Étanchéité.Info Dans leur grande majorité, vos projets exploitent les toitures plates et les terrasses. Qu’est ce qui vous a amené à réfléchir à ces usages ?
Édouard François Deux principaux axes ont guidé mes réflexions. Le premier, c’est que la hauteur offre la possibilité de sortir de la ville, de retrouver un horizon, d’avoir accès à un extérieur offrant une vision différente, même privilégiée de l’environnement, tout en évitant l’étalement urbain. Mais, et c’est mon second objectif, cet avantage ne doit pas être réservé aux seules personnes ayant les moyens de se le financer. L’idée de hauteur pour tous s’est progressivement imposée dans ma façon de concevoir des immeubles de logements collectifs.
E.I. Comment s’est-elle concrétisée ?
E.F. C’est à Grenoble que j’ai expérimenté pour la première fois une nouvelle typologie d’immeuble, qui reprend un peu l’image de l’ananas. La tour Panache comprend 42 logements et 32 terrasses agencés selon un principe particulier : les étages inférieurs sont réservés aux appartements tandis que tous les espaces extérieurs sont au-dessus. Et pour mettre tous les habitants sur un pied d’égalité, les logements les plus bas disposent des terrasses les plus hautes et inversement. Pour en faciliter l’usage, chacune est conçue comme un appartement de plein droit avec une porte d’entrée, une petite partie habitable avec cuisine et sanitaires, un interphone… Nous sommes même allés jusqu’à désorganiser les boutons de l’ascenseur qui y mènent afin de modifier leur statut. Le concept a été un succès : les ventes d’appartements ont connu un record de vitesse.

(c) Luc Boegly + Sergio Grazia
E.I. Vous l’avez dupliqué dans le cadre du Grand Paris notamment…

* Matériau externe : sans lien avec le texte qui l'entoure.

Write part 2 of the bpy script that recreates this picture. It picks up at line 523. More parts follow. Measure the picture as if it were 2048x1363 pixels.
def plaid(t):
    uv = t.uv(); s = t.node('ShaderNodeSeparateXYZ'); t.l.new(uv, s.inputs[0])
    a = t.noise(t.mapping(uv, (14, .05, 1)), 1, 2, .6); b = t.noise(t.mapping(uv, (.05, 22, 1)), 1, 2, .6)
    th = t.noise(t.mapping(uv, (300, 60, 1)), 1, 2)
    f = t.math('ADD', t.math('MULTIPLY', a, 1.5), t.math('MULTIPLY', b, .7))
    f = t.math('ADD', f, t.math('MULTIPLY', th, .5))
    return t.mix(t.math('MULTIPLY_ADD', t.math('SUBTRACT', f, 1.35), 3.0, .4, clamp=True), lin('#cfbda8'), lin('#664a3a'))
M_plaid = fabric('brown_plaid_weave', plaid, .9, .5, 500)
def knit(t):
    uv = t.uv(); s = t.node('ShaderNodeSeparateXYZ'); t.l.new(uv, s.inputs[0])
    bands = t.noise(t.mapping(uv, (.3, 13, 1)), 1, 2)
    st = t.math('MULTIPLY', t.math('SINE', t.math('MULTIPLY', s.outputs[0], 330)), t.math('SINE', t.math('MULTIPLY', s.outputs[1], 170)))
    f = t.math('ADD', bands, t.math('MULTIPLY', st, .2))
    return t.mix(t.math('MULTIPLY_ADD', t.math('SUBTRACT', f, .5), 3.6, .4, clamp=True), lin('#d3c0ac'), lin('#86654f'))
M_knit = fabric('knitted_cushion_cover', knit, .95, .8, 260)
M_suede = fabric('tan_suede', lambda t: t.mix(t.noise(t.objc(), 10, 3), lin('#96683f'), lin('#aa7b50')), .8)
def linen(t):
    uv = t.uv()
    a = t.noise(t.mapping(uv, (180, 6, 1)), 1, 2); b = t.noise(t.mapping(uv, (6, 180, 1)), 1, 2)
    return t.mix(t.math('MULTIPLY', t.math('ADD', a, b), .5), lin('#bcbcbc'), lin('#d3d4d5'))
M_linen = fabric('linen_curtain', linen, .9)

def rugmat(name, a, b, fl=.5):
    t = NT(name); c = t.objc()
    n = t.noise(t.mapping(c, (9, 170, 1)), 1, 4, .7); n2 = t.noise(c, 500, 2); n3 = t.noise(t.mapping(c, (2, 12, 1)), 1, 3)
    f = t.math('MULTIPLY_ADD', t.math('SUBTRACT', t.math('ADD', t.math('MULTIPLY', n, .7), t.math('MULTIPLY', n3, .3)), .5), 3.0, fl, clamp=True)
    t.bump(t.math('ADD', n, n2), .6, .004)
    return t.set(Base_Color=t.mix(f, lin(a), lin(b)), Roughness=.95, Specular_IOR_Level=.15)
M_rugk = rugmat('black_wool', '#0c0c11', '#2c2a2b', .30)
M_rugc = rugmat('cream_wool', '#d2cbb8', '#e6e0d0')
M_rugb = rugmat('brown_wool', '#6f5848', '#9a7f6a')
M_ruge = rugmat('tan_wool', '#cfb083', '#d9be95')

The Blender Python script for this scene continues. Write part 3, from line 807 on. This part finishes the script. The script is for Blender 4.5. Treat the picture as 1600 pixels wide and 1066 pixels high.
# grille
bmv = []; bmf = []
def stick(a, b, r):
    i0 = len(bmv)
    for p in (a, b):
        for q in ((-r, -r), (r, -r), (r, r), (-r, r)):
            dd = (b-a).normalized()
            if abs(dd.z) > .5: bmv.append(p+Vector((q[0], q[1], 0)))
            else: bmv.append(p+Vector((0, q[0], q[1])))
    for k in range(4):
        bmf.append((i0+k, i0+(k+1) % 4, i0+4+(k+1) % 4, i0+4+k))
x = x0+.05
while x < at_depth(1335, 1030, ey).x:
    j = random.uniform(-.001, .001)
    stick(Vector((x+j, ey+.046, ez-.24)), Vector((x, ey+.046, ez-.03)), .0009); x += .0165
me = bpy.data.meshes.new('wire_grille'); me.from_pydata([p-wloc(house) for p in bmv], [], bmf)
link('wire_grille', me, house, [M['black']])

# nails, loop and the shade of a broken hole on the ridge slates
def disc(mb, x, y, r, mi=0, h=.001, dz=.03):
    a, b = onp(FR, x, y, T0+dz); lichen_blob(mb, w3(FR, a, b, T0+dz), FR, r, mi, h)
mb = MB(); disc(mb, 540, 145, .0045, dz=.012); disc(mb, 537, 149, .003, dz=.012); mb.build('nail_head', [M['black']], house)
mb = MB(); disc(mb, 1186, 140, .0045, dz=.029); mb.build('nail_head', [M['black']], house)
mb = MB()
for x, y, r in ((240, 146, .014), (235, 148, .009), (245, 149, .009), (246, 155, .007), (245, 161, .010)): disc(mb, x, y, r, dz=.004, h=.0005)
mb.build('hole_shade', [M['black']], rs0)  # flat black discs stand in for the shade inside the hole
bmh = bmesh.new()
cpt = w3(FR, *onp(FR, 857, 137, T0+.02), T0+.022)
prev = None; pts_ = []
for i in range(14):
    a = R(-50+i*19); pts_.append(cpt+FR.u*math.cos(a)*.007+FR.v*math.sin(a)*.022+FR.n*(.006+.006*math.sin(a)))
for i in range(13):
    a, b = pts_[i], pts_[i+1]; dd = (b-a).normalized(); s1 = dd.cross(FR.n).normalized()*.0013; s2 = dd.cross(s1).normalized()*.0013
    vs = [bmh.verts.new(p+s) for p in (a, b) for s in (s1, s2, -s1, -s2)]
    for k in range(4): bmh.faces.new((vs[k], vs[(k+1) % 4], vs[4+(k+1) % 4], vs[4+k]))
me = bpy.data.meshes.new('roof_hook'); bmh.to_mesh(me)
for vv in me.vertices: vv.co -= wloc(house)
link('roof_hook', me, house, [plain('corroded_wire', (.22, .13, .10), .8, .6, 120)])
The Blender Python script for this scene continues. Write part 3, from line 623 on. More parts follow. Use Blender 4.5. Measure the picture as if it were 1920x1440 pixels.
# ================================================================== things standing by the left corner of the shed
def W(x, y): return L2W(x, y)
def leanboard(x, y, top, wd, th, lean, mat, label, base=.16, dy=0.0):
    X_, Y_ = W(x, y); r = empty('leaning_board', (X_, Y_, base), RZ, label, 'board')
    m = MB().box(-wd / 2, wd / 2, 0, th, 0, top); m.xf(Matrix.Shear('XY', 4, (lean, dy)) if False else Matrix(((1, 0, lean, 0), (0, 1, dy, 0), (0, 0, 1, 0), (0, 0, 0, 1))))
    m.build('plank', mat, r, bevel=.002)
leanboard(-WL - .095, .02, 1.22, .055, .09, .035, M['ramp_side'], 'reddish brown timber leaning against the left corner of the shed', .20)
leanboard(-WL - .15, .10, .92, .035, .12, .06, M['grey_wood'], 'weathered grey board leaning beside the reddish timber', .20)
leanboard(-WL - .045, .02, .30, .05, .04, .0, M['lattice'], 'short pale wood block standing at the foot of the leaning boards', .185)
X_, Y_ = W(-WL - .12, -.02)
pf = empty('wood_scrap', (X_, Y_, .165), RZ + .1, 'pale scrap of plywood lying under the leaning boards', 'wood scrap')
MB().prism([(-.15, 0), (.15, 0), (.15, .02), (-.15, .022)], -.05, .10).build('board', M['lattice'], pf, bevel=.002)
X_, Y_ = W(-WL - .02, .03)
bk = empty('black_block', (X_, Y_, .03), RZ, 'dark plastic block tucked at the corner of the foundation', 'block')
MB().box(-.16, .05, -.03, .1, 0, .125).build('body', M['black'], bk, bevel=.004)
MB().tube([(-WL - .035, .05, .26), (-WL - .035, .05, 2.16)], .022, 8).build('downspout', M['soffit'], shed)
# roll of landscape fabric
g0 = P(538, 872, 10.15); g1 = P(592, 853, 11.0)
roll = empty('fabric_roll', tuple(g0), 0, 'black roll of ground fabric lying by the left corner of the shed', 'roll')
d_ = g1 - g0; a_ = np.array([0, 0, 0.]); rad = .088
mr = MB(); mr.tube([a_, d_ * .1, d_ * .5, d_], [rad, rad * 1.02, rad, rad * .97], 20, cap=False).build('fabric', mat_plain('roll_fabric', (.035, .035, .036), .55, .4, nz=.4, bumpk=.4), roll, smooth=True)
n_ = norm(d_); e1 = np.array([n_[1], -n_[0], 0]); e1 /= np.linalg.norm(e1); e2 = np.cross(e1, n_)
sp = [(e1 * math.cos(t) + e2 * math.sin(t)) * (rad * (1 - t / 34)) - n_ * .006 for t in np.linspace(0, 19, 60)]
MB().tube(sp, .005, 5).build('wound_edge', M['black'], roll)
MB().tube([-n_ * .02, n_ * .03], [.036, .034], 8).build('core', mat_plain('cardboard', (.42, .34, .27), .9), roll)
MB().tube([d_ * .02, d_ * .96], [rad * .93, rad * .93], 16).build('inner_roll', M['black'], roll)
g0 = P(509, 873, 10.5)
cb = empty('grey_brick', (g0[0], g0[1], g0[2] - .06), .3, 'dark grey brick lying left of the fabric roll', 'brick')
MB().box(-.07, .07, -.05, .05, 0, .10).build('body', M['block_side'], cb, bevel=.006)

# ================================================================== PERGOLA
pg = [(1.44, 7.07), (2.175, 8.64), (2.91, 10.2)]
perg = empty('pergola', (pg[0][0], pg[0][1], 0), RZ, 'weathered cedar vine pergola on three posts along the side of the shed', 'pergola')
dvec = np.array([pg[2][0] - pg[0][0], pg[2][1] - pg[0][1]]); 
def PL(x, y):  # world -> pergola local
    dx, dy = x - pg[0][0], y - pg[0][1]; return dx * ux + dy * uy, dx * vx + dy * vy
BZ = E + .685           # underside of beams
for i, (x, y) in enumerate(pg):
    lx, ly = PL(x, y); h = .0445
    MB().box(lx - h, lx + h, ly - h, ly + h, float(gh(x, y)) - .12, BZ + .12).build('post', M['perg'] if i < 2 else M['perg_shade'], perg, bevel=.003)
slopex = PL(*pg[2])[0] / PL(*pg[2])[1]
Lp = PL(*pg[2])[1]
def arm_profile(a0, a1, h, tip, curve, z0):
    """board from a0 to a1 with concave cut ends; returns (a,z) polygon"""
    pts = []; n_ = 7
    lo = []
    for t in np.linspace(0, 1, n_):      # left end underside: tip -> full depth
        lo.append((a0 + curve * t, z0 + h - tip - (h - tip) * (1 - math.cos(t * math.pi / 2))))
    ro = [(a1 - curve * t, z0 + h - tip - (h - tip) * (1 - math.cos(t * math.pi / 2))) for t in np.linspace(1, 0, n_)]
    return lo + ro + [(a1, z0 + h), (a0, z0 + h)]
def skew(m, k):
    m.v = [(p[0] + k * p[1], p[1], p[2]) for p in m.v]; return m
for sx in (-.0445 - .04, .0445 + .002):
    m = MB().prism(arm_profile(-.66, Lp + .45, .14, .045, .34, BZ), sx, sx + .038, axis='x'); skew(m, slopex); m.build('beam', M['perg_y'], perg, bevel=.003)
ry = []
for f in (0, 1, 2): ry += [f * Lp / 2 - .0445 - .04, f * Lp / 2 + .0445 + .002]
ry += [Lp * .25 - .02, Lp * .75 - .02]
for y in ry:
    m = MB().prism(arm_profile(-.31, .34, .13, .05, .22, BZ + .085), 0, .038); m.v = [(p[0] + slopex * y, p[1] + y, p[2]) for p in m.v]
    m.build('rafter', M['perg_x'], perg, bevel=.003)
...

E.F. Oui, car il est la preuve que le désir d’habitabilité qualifie non seulement l’appartement mais aussi l’immeuble et même le quartier tout entier. À Asnières-sur-Seine, l’immeuble Sky and Garden, qui accueillera notamment l’un des événements des Paris Rooftop Days en septembre prochain (voir encadré), suit le même principe. L’idée était d’en plus créer au dernier étage un appartement partagé. Celui-ci bénéficie de prestations de haute qualité avec un séjour ouvert à 360 °, une entrée dans laquelle pénètre la lumière naturelle, une cuisine sous verrière, des chambres à double exposition et une fenêtre dans chaque salle de bain. Malheureusement, le promoteur a refusé qu’il soit exploité ainsi. J’en ai donc fait l’acquisition pour pouvoir le mettre à la disposition des habitants si nécessaire. La philosophie du lieu a néanmoins prouvé son intérêt. Elle a désormais un nom : le « Phare ». C’est le premier du Grand Paris. Deux autres sont en cours de création au Kremlin-Bicêtre et à Saint-Denis.
E.I. Vous militez pour un accès pour tous aux rooftops et aux terrasses…
E.F. L’idée de privatiser ces lieux ne m’intéresse pas. Il faut les ouvrir au public dès que c’est possible. Nous l’avons fait par exemple en rooftop de l’hôtel Le Cheval Blanc à Paris. Le restaurant qui s’y trouve est accessible à tous, même aux non-résidents de l’hôtel. C’est également le cas à Bordeaux, sur le projet Canopia.
E.I. Travaillez-vous également sur d’autres types d’exploitation des toits-terrasses ?
E.F. Il n’est pas évidemment de faire cohabiter plusieurs usages sur une même toiture. Les choix se font au cas par cas selon les opportunités. Par exemple, sur la tour M6B2, également appelée tour de la biodiversité avenue de France à Paris, ouvrir le toit au public n’avait pas de sens. Nous en avons donc fait un espace dédié à la biodiversité. Deux mètres de terre y ont été rapportés et nous les avons laissés tels quels pour permettre à la faune et la flore de s’y développer à leur rythme. En constituant ainsi des espaces protégés pour la nature, la toiture s’intègre dans les corridors verts de la ville.
Les Rooftop Days : le festival des toitures-terrasses
Dans le cadre du festival des Paris Rooftop Days 2025 piloté par la CSFE, l’appartement du dernier étage de l’immeuble Sky and Garden à Asnières-sur-Seine accueillera le 26 septembre au matin plusieurs conférences organisées par l’Union des Architectes des Hauts-de-Seine (UNSFA 92) sur la thématique de la surélévation notamment.
Le contexte
Ancien élève de l’École nationale supérieure des beaux-arts de Paris et de l’École nationale des ponts et chaussées, Édouard François est architecte et urbaniste depuis 1986. Il crée sa propre agence d’architecture, d’urbanisme et de design en 1998 qui prendra le nom de Maison Édouard François en 2012.